Were Stanley Kramer alive today, he would have loved Tom McCarthy's The Visitor. Indeed, it resembles many of the Big Issue films of the mid-twentieth century.
The Visitor follows Walter Vale (Richard Jenkins), a dour, detached college professor at a conference in New York City. When he discovers his apartment has been rented to two "illegals," Tarek (Haaz Sleiman) and Zainab (Denai Jekesai Gurira), he allows the couple to stay. Ultimately, they develop a friendship based on Walter's desire to learn the drums, an instrument on which Tarek is a virtuoso. However, Tarek is wrongfully arrested and is sent into detention for illegal aliens, at which point his mother, Mouna (Hiam Abbass), and Richard must try to free him.
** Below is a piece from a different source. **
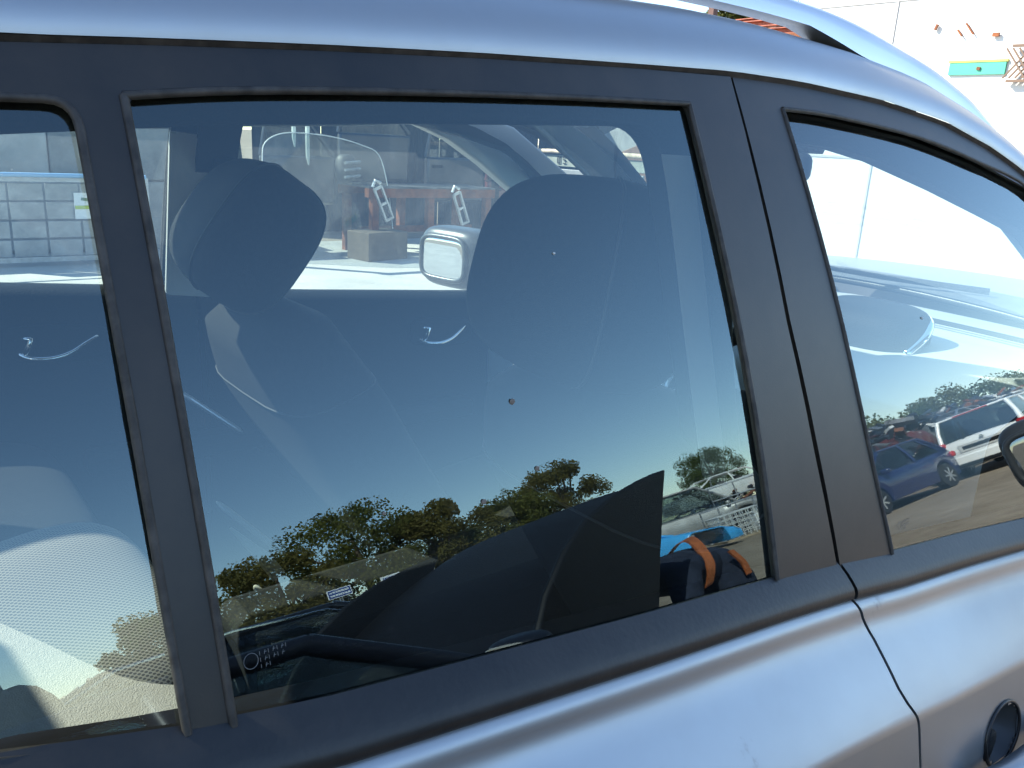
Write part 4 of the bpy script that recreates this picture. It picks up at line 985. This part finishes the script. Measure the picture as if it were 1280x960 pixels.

In spite of the undeniable importance of their message, Big Issue films have a tendency to come off as top-heavy beneath their self-righteous indignation. In some regards, The Visitor falls into this trap - most notably in its somewhat heavy-handed, wholesale absolution of detainees. In other ways, however, The Visitor soars. Richard Jenkins offers a brilliant performance as Walter, perfectly betraying his sensitivity, frustration and forlornness with a placid demeanor of obvious brittleness.
Moreover, the interplay between Walter and Mouna defies cliché. Despite some of the expected romantic tension, their relationship flourishes on a much more emotionally-fraught level. In addition, the unexpected shift in the film's focus from the rejuvenation of a depressive through music to a political polemic wonderfully evokes the vicissitudes of real life: that which connects us can also tear us apart.
The Visitor, much like its evident forebear, Costa-Gavra's Missing, is not about politics per se. Rather, the beauty of these films is their exploration of the ways in which the harsh realities of our world can change us and our relationships in ways we might seldom expect.